La coquette : Fais place…

Barbisier : Qui êtes-vous pour parler de la sorte ? … Viens-tu ici pour adorer le Divin Sauveur, ou viens-tu pour l’insulter ? Déguerpis, et au plus vite, car ta mise mondaine ne fera qu’irriter le bon Jésus, la dame Marie et puis sire Joseph.

La coquette : Laisse-moi passer…

Barbisier : …..Mon Dieu, …..Te voici bien avancée maintenant, pauvre drôlesse ! Plaise à Dieu que tous les orgueilleux soient accommodés de la sorte (extrait de : Acte II scène X).

Toutes les marionnettes présentées viennent du musée comtois de la Citadelle de Besançon que nous remercions pour le partage de ces photographies.

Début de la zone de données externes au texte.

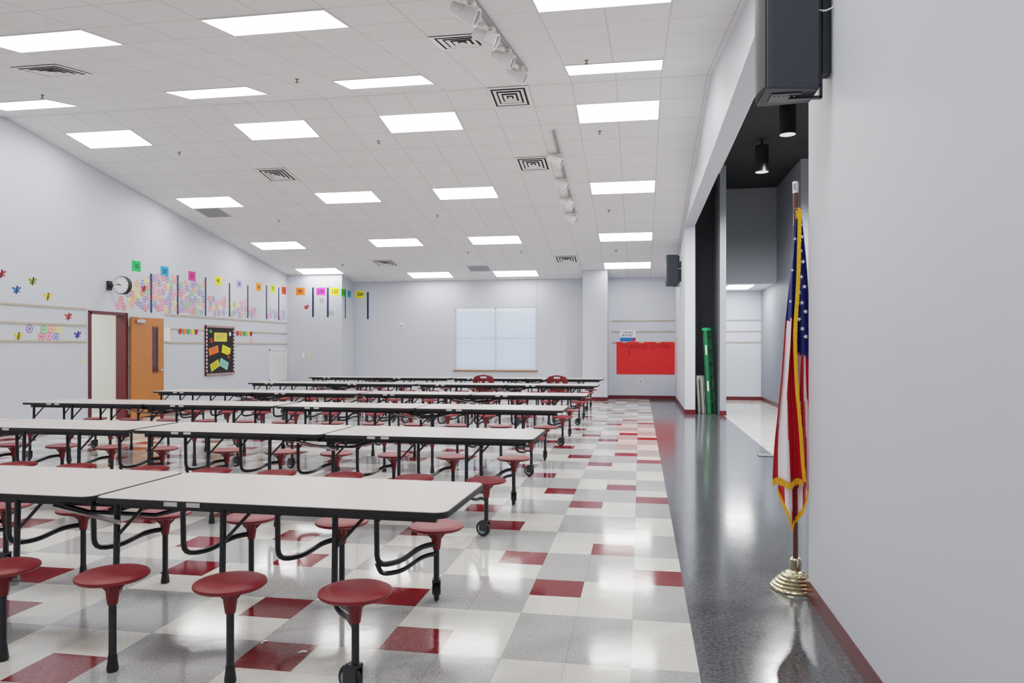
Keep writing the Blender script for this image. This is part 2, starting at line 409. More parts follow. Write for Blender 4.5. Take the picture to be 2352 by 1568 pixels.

Pascale Bonnet. Commission diocésaine d’art sacré de Besançon.


En savoir plus :

Créé en 1946 par l’abbé Jean Garneret et installé depuis 1960 à la Citadelle, le musée comtois collectionne près de 200 marionnettes dont beaucoup sont issues des différentes crèches comtoises qui se jouent durant tout le XIXe siècle. De 1973 à 2016, la Compagnies des Manche à balais reprend la crèche comtoise avec des marionnettes placées sur de longs manches en bois. La collection de la compagnie se trouve dans une des salles d’exposition permanentes du musée Comtois.